Prof Ayuso agrees but makes it clear that, although the desire to have children has decreased, Spain is still a country where people want to have children. In any case, it is estimated that 25% of women born in the 1970s will not become mothers, a percentage that will increase in subsequent generations, according to a study by the Centre for Demographic Studies.

25% of women born in the 1970s

will not be mothers and it is expected that this percentage could reach 30% in later generations.

Malaga province has seen 4,718 births in the first five months of 2024, according to figures from the National Statistics Institute (INE). These are just a few more than the 4,698 recorded for the same period last year, but this represents a drop of close to 25% on 2014 data when nearly 6,200 children were born in Malaga in those same five months. While this is the case for the numbers overall, births to mothers aged 40 and over are 15% higher than they were ten years ago. Between January and May 2014 there were 398, while in 2024 they are up to 460.

Looking at a whole year of births, for which the latest data can only be from 2023, the trend is the same: 1,187 births to mothers aged 40 and over were 15% higher than the 1,026 in 2014, while the total birth rate was 24% lower in 2023 than in 2014 (from 15,671 down to 11,185 - the lowest ever).

The birth rate rises or stays the same only among the over-40s

So far in 2024 the birth rate has fallen among mothers from all age groups when compared to 2014 figures, with the exception of the over-40s. For women aged 40-44 it has risen from 366 to 426 births; for those aged 45-49 it has remained the same at 31 births; and for those aged 50 and over it has risen from one to three.

Ayuso uncovers yet another reason for the falling birth rate that should not be overlooked, namely that the population of potential mothers is becoming smaller and smaller. The birth rate was already very low in the 1990s, which is now the age group that is having children. This is also the reason why, if we look at only the last couple of years, we discover that births to mothers over forty are beginning to fall: between January and May 2022 there were 543, a year later 473, and in 2024, 460 to date. In the whole of 2023 there were 1,187 compared with 2,265 in 2022, which was a record-breaking year.

11,885 births

in Malaga province in 2023, a figure that contrasts starkly with the 14,117 deaths registered. The population is only increasing in Malaga due to the influx of people from other Spanish provinces and migrants from other countries.

Natera, in view of these figures, sums it up as follows: "The birth rate of mothers over the age of 40 barely accounts for 10% of the total - 460 births out of the total of 4,718 so far this year - which means that 90% of births are to women under this age."

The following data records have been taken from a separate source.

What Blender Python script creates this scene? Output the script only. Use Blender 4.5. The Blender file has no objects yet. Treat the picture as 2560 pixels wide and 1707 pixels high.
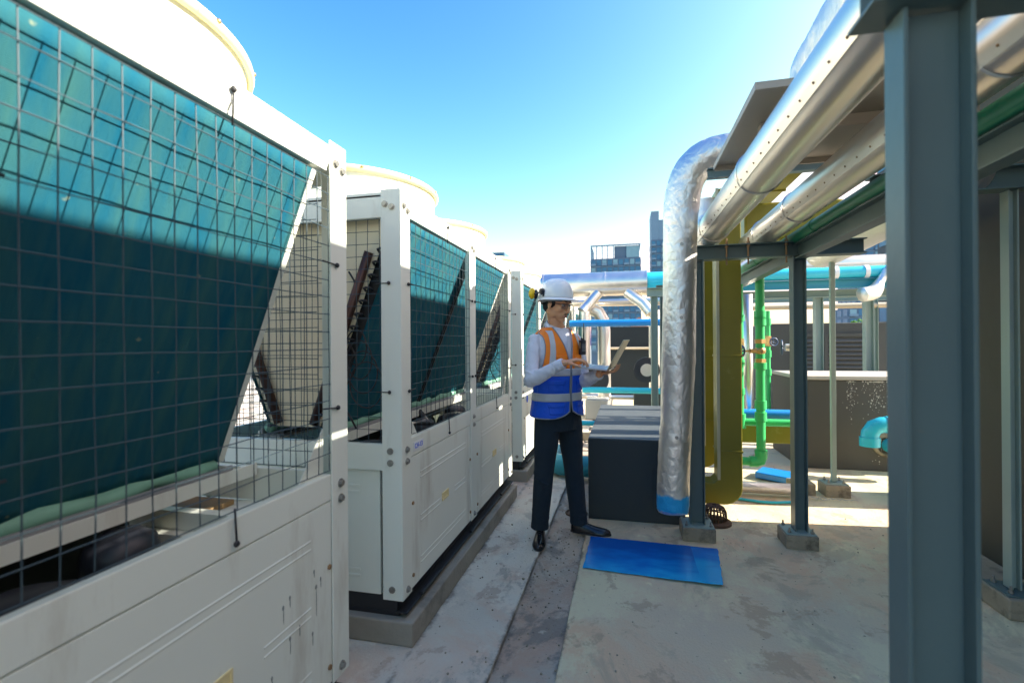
import bpy, math, random
from mathutils import Vector as V, Matrix, noise
random.seed(7)
R = math.radians
scene = bpy.context.scene
COL = scene.collection

# ------------------------------------------------------------------ materials
def nm(name):
    m = bpy.data.materials.new(name); m.use_nodes = True
    nt = m.node_tree; b = nt.nodes['Principled BSDF']
    return m, nt, b
def setin(b, k, v):
    if k in b.inputs: b.inputs[k].default_value = v
def mat(name, col, rough=.5, metal=0., var=.12, vscale=3., bump=0., bscale=60., spec=.5, dirt=None, dscale=1.5, dlo=.55, dhi=.75, rvar=.0, stretch=(1,1,1), emit=None):
    m, nt, b = nm(name); N = nt.nodes; L = nt.links
    b.inputs['Roughness'].default_value = rough; b.inputs['Metallic'].default_value = metal
    setin(b, 'Specular IOR Level', spec)
    tc = N.new('ShaderNodeTexCoord'); mp = N.new('ShaderNodeMapping'); mp.inputs['Scale'].default_value = stretch
    L.new(tc.outputs['Object'], mp.inputs['Vector'])
    n1 = N.new('ShaderNodeTexNoise'); n1.inputs['Scale'].default_value = vscale; n1.inputs['Detail'].default_value = 5
    L.new(mp.outputs[0], n1.inputs['Vector'])
    mx = N.new('ShaderNodeMix'); mx.data_type = 'RGBA'
    c = V(col[:3])
    mx.inputs[6].default_value = (*(c*(1-var)), 1); mx.inputs[7].default_value = (*[min(1, q) for q in c*(1+var)], 1)
    L.new(n1.outputs['Fac'], mx.inputs[0]); out = mx.outputs[2]
    if dirt is not None:
        n2 = N.new('ShaderNodeTexNoise'); n2.inputs['Scale'].default_value = dscale; n2.inputs['Detail'].default_value = 9; n2.inputs['Roughness'].default_value = .65
        L.new(mp.outputs[0], n2.inputs['Vector'])
        mr = N.new('ShaderNodeMapRange'); mr.inputs['From Min'].default_value = dlo; mr.inputs['From Max'].default_value = dhi
        L.new(n2.outputs['Fac'], mr.inputs['Value'])
        m2 = N.new('ShaderNodeMix'); m2.data_type = 'RGBA'; m2.inputs[7].default_value = (*dirt, 1)
        L.new(mr.outputs[0], m2.inputs[0]); L.new(out, m2.inputs[6]); out = m2.outputs[2]
    L.new(out, b.inputs['Base Color'])
    if rvar:
        mr = N.new('ShaderNodeMapRange'); mr.inputs['To Min'].default_value = rough-rvar; mr.inputs['To Max'].default_value = rough+rvar
        L.new(n1.outputs['Fac'], mr.inputs['Value']); L.new(mr.outputs[0], b.inputs['Roughness'])
    if bump:
        n3 = N.new('ShaderNodeTexNoise'); n3.inputs['Scale'].default_value = bscale; n3.inputs['Detail'].default_value = 4
        L.new(mp.outputs[0], n3.inputs['Vector'])
        bp = N.new('ShaderNodeBump'); bp.inputs['Strength'].default_value = bump; bp.inputs['Distance'].default_value = .01
        L.new(n3.outputs['Fac'], bp.inputs['Height']); L.new(bp.outputs[0], b.inputs['Normal'])
    return m

M = {}
M['cream'] = mat('cream_paint', (.80, .82, .72), .40, var=.035, vscale=2.5, dirt=(.46, .40, .30), dscale=5, dlo=.55, dhi=.85, bump=.05, bscale=5, stretch=(1, 1, .22))
M['cream_in'] = mat('cream_inner', (.76, .68, .48), .55, var=.08)
M['rim'] = mat('yellowed_rim', (.84, .70, .36), .5, var=.12, vscale=5)
M['wire'] = mat('mesh_wire', (.055, .085, .10), .55, spec=.3, var=.1)
M['black'] = mat('black_steel', (.018, .02, .024), .45, var=.3)
M['dripgrey'] = mat('drip_grey', (.22, .24, .22), .6)
M['rubber'] = mat('black_rubber', (.02, .02, .022), .6)
M['bolt'] = mat('bolt_zinc', (.35, .34, .31), .4, metal=.8, var=.3, vscale=40)
M['rust'] = mat('rusty_bolt', (.28, .17, .08), .7, var=.4, vscale=50)
M['copper'] = mat('brown_copper_pipe', (.085, .045, .035), .4, metal=.5, var=.3)
M['steelgreen'] = mat('grey_green_paint', (.105, .155, .150), .40, var=.16, vscale=3, bump=.08, bscale=30, dirt=(.20, .17, .12), dscale=16, dlo=.66, dhi=.80)
M['steellight'] = mat('pale_green_paint', (.29, .37, .33), .45, var=.12, dirt=(.3, .24, .16), dscale=14, dlo=.66, dhi=.8)
M['green'] = mat('green_pipe', (.04, .45, .13), .35, var=.12, vscale=4)
M['dkgreen'] = mat('dark_green_pipe', (.02, .27, .14), .35, var=.15)
M['brass'] = mat('brass', (.55, .36, .16), .35, metal=.8, var=.2, vscale=20)
M['aqua'] = mat('aqua_pvc', (.03, .50, .66), .32, var=.10, vscale=4, dirt=(.25, .6, .68), dscale=6, dlo=.62, dhi=.85)
M['blue'] = mat('blue_pvc', (.01, .22, .62), .32, var=.10, vscale=4)
M['teal'] = mat('teal_paint', (.02, .28, .36), .4, var=.12)
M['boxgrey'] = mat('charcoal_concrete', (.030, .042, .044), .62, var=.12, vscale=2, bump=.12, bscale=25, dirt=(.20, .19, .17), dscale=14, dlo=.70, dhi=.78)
M['brown'] = mat('brown_grey_wall', (.066, .062, .050), .7, var=.1, vscale=1.2, bump=.08, bscale=20, dirt=(.05, .043, .032), dscale=1.2, dlo=.5, dhi=.8)
M['greywall'] = mat('dark_grey_wall', (.075, .085, .088), .7, var=.1, bump=.05)
M['conc'] = mat('block_concrete', (.33, .28, .20), .85, var=.25, vscale=9, bump=.4, bscale=40, dirt=(.10, .085, .06), dscale=7, dlo=.50, dhi=.68)
M['deckdark'] = mat('dark_deck', (.05, .06, .045), .6, var=.3)
M['helmet'] = mat('helmet_white', (.80, .82, .83), .22, var=.02)
M['yellow'] = mat('yellow_plastic', (.85, .55, .01), .35, var=.05)
M['dark_plastic'] = mat('dark_plastic', (.02, .022, .03), .4)
M['greyplast'] = mat('grey_plastic', (.30, .31, .31), .5)
M['shoe'] = mat('black_leather', (.012, .012, .014), .18, var=.3, vscale=10, bump=.08, bscale=60)
M['hair'] = mat('black_hair', (.012, .010, .009), .6, bump=.6, bscale=200)
M['lips'] = mat('lips', (.50, .19, .15), .5)
M['eye'] = mat('eye_white', (.75, .72, .68), .2)
M['iris'] = mat('iris', (.03, .02, .015), .15)
M['alum'] = mat('laptop_aluminium', (.52, .53, .55), .32, metal=.7, var=.03)
M['lid'] = mat('laptop_lid', (.50, .44, .33), .34, metal=.75, var=.04)
M['screen'] = mat('laptop_screen', (.02, .02, .025), .1)
M['key'] = mat('keys', (.50, .52, .55), .5)
M['leaf'] = mat('leaf', (.14, .30, .03), .6, var=.5, vscale=6)
M['timber'] = mat('plywood', (.36, .23, .10), .7, var=.3, vscale=6)
M['tanpipe'] = mat('tan_conduit', (.62, .52, .38), .5, var=.1)
M['white'] = mat('white_paint', (.8, .8, .8), .5)
M['cable'] = mat('pale_wire', (.5, .47, .4), .6)

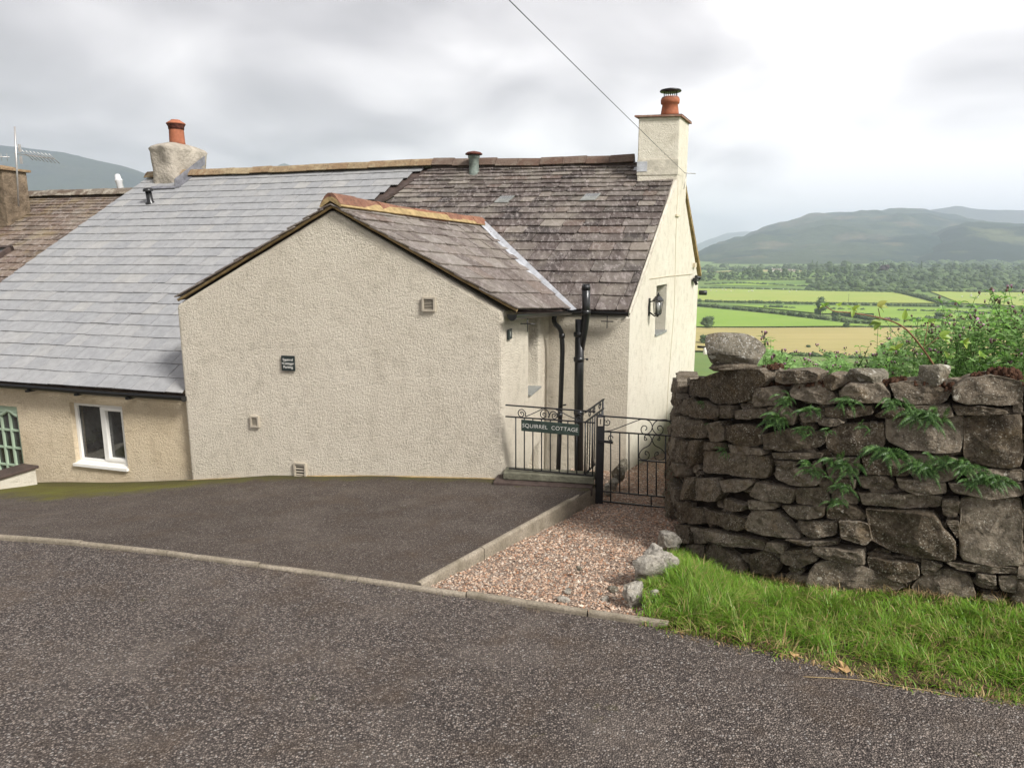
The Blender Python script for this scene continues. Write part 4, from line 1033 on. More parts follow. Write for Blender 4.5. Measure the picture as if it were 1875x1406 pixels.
# post
pp = P(1096, 918, 8.02); pt_ = P(1096, 762, 8.02)
ps = thing('gate_post', pp, 'square black iron gate post bearing a small number 1', 'post')
mb = MB(); hw = .045; mb.box(Vector((pp.x-hw, pp.y-hw, pp.z-.3)), Vector((2*hw, 0, 0)), Vector((0, 2*hw, 0)), Z*(pt_.z-pp.z+.3)); 
mb.add([Vector((pp.x-hw-.006, pp.y-hw-.006, pt_.z)), Vector((pp.x+hw+.006, pp.y-hw-.006, pt_.z)), Vector((pp.x+hw+.006, pp.y+hw+.006, pt_.z)), Vector((pp.x-hw-.006, pp.y+hw+.006, pt_.z)), Vector((pp.x, pp.y, pt_.z+.03))], [(0, 1, 4), (1, 2, 4), (2, 3, 4), (3, 0, 4), (3, 2, 1, 0)])
mb.build('shaft', M['black_metal'], ps)
X = Vector((1, 0, 0)); NY = Vector((0, -1, 0))
mb = MB(); c = Vector((pp.x-.005, pp.y-hw-.002, P(1094, 771, 8).z)); mb.box(c-X*.03-Z*.05, X*.06, NY*.006, Z*.10); mb.build('number_plate', M['tan_plastic'], ps)
text_mesh('1', .09, M['black'], ps, c+NY*.008, X, NY)
# name board on the railing
n0 = rp(240, 790); n1 = rp(578, 820); n2 = rp(240, 855); nu = (n1-n0).normalized(); nv = (n0-n2).normalized(); nn_ = nu.cross(nv)*1.0
if nn_.y > 0: nn_ = -nn_
wN = (n1-n0).length; hN = (n0-n2).length
nb = thing('name_board', n2, 'long dark green slate board lettered Squirrel Cottage fixed to the railing', 'sign')
mb = MB(); mb.box(n2+rn*.012, nu*wN, nn_*.018, nv*hN); o_ = mb.build('board', M['sign_green'], nb); bevel(o_, .003, 1)
tmid = n2+nu*wN*.5+nv*hN*.5+rn*.012+nn_*.019
text_mesh('SQUIRREL  COTTAGE', .066, M['sign_text'], nb, tmid, nu, nn_, off=-.0012, space=1.04)
# gate
gA_ = P(1104, 780, 7.98); gB_ = P(1240, 785, 7.70)
gu = Vector((gB_.x-gA_.x, gB_.y-gA_.y, 0)).normalized(); gnn = Vector((gu.y, -gu.x, 0))
def qp(x, y): u, v = z6(x, y); return on_plane(u, v, Vector((gA_.x, gA_.y, 0)), gnn)
gt = thing('gate', base(gA_, qp(710, 1270).z), 'black wrought iron garden gate with scrollwork between the post and the stone wall', 'gate')
mb = MB()
for (a, b) in (((706, 772), (1180, 808)), ((706, 862), (1180, 893)), ((706, 1212), (1180, 1256)), ((706, 1270), (1180, 1318)), ((922, 1030), (1082, 1044))):
    mb = MB(); p, q = qp(*a), qp(*b); mb.box(p-Z*.008, q-p, -gnn*.02, Z*.015); mb.build('rail', M['black_metal'], gt)
for (x, y0, y1) in ((708, 772, 1272), (1160, 800, 1316)):
    g = MB(); g.box(qp(x, y1)-gu*.012, gu*.022, -gnn*.022, Z*(qp(x, y0).z-qp(x, y1).z)); g.build('stile', M['black_metal'], gt)
for (x, y0, y1) in ((760, 865, 1276), (813, 869, 1221), (867, 873, 1226), (922, 877, 1232), (975, 1035, 1237), (1027, 1040, 1242), (1082, 888, 1247), (1125, 892, 1250), (997, 1240, 1302)):
    g = MB(); g.tube([qp(x, y0)-gnn*.01, qp(x, y1)-gnn*.01], .0075, 6); g.build('bar', M['black_metal'], gt)
sc_ = [[(742, 815), (735, 805), (745, 798), (755, 808), (748, 825), (728, 826), (720, 812), (728, 796)],
 [(715, 862), (770, 855), (850, 825), (930, 795), (960, 793), (990, 806), (1003, 835), (995, 862), (970, 880), (945, 872), (938, 850), (948, 832), (965, 832), (972, 845), (963, 857)],
 [(1130, 835), (1095, 800), (1060, 795), (1025, 805), (1004, 835), (1012, 862), (1035, 882), (1060, 874), (1067, 850), (1055, 832), (1040, 833), (1034, 846), (1044, 857)],
 [(1045, 900), (1035, 912), (1046, 915), (1048, 900), (1035, 885), (1015, 890), (1000, 920), (985, 945), (950, 965), (930, 990), (928, 1015), (945, 1028), (975, 1025), (986, 1005), (980, 985), (965, 980), (962, 995), (972, 1000)],
 [(960, 895), (972, 910), (960, 915), (957, 900), (965, 885), (990, 890), (1004, 920), (1020, 945), (1055, 965), (1076, 990), (1078, 1015), (1060, 1030), (1025, 1025), (1018, 1005), (1022, 988), (1036, 984), (1038, 997), (1028, 1002)]]
for s_ in sc_: scroll(gt, s_, qp, .0055, nn=gnn)
mb = MB(); p, q = qp(696, 915), qp(775, 925); mb.box(p-Z*.012, q-p, gnn*.03, Z*.025); mb.tube([qp(762+13*math.cos(t), 900-15*math.sin(t))+gnn*.01 for t in [i*.5 for i in range(12)]], .006, 6); mb.build('latch', M['black_metal'], gt)
# stone step under the railing
st0 = rp(135, 1110); st1 = rp(668, 1155)
stp = thing('stone_step', st0, 'mossy grey stone sleeper under the black railing', 'step')
mb = MB(); tt = rp(150, 1095).z; s0_ = base(rp(135, 1110), tt-.085)+rn*.05; s1_ = base(rp(664, 1150), tt-.085)+rn*.03; s1_.z -= .01
mb.box(s0_, s1_-s0_, -rn*.24, Z*.085); o_ = mb.build('slab', M['stone_slab'], stp); bevel(o_, .01, 2)
mb = MB(); mb.box(s0_+rn*.10-Z*.11-ru*.1, (s1_-s0_)+ru*.09, -rn*.4, Z*.105); o_ = mb.build('lower_slab', M['dark_cap'], stp); bevel(o_, .01, 2)
# retaining core below the step and railing
mb = MB(); mb.box(s0_-Z*1.6-rn*.0, (s1_-s0_)*.96, -rn*.22, Z*1.52); mb.build('retaining_core', M['stone_slab'], stp)

# ================================================================== ROCKS
def rock_mesh(name, mat, sx, sy, sz, seed, sub=4, facet=.5, amp=.16):
    bm = bmesh.new(); bmesh.ops.create_icosphere(bm, subdivisions=sub, radius=1); rnd = random.Random(seed)
    pl = []
    for _ in range(13):
        d = Vector((rnd.gauss(0, 1), rnd.gauss(0, 1), rnd.gauss(0, 1))).normalized(); pl.append((d, rnd.uniform(.66, .92)))
    for v in bm.verts:
        p = v.co.copy()
        p = p*lerp(1, .82/max(abs(p.x), abs(p.y), abs(p.z)), .55)
        for d, h in pl:
            e_ = p.dot(d)-h
            if e_ > 0: p -= d*e_*min(1, facet*1.25)
        p *= 1+amp*noise.noise(p*1.3+Vector((seed, 0, 0)))+amp*.35*noise.noise(p*4+Vector((0, seed, 0)))
        v.co = Vector((p.x*sx, p.y*sy, p.z*sz))
    me = bpy.data.meshes.new(name); bm.to_mesh(me); bm.free(); me.materials.append(mat)
    for q in me.polygons: q.use_smooth = True
    me.set_sharp_from_angle(angle=R(22))
    o = bpy.data.objects.new(name, me); COL.objects.link(o); return o
def place_rock(px, py, Y, w_px, h_px, mat, seed, label, name='rock', cat='rock', depth=.8, rot=0, grp=None, facet=.5, amp=.16, dz=0):
    c = P(px, py, Y); k = Y*1.02/FPX; o = rock_mesh(name, mat, w_px*k/2*1.1, w_px*k/2*depth, h_px*k/2*1.15, seed, facet=facet, amp=amp)
    o.location = c+Z*dz; o.rotation_euler = (0, 0, rot); tag(o, label, cat, grp); return o
pr = [(1188, 1040, 5.1, 60, 60, 'upper pale limestone rock between the gravel and the tall grass'), (1160, 1090, 4.75, 42, 60, 'lower pale limestone rock at the gravel edge above the kerb'),
      (1222, 990, 6.1, 60, 40, 'smooth pale rock leaning at the foot of the stone wall end'), (1198, 1015, 5.6, 40, 34, 'small grey rock between the pale rocks beside the wall end'), (1215, 1028, 5.2, 60, 40, 'half buried pale rock behind the grass at the wall foot'),
      (1195, 1100, 4.7, 34, 40, 'brownish small rock half hidden in grass above the kerb end')]
for i, (x, y, Y, a, b, l) in enumerate(pr): place_rock(x, y, Y, a, b, M['limestone'], 30+i, l, rot=i*.8, facet=.9, amp=.25)
for i, (x, y, Y, a, b, l, m_) in enumerate([(1132, 868, 8.9, 26, 30, 'grey stone at the top of the border beyond the gate bars', 'stone_pale'), (1122, 885, 8.7, 26, 24, 'white stone in the border beyond the gate bars', 'limestone'), (1112, 897, 8.45, 22, 22, 'rough white stone nearest the gate post behind the bars', 'limestone'), (1140, 852, 9.4, 20, 26, 'brown stone leaning on the cottage corner beyond the gate', 'stone_pale')]):
    place_rock(x, y, Y, a, b, M[m_], 50+i, l, rot=i, facet=.8)
for i, (x, y, a, b, l, m_) in enumerate([(1032, 1098, 26, 14, 'flat tan stone lying on gravel just behind the kerb', 'limestone'), (1040, 1081, 18, 9, 'small oval pale stone lying on the gravel', 'limestone'), (1122, 1077, 22, 10, 'bluish grey stone lying on gravel near the limestone rocks', 'stone_pale'), (1107, 1097, 18, 12, 'small white stone on gravel between the kerb and rocks', 'limestone'), (1060, 1040, 12, 8, 'small brown pebble on the middle of the gravel', 'stone_pale')]):
    q = on_level(x, y, -.32); place_rock(x, y, q.y, a, b, M[m_], 70+i, l, name='loose_stone', cat='stone', rot=i*1.3, facet=.7)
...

Therefore, more than the age distribution of fertility, what Natera warns about is the global shortage of births from those age groups. For 2023, placing the 11,200 births in the province against the 14,100 deaths, this shows a negative population growth. Were it not for immigration and the ability to attract people from other parts of Spain, the population of Malaga would be far from growing.

It is predicted that, in less than a decade, Malaga province's population will exceed two million people, surpassing that of Seville. However, if this falling birth rate continues on a downward spiral, says Natera, Malaga would shrink and could become depopulated in seven generations.

This trend that is the complete opposite to a baby boom in Malaga applies to Spain in general too, because the figures for the fall in births nationwide are similar to those for Malaga province.

Ayuso makes it clear that this issue is not going to be resolved by delaying motherhood, nor by science and technology progressing in such a way that it is easier to become a mother after the age of forty.

This, says the sociologist, is a challenge for younger people, which must be tackled with well-founded policies on employment, housing and so on. He himself recounts the problems he has had in recruiting researchers to the University of Malaga due to the high cost of renting in the city, which leads many to prefer Granada.

He also believes those policies should extend to the social constructs around family and the idea of having a child, which includes getting rid of the negative connotations that he feels motherhood and family have acquired in recent times.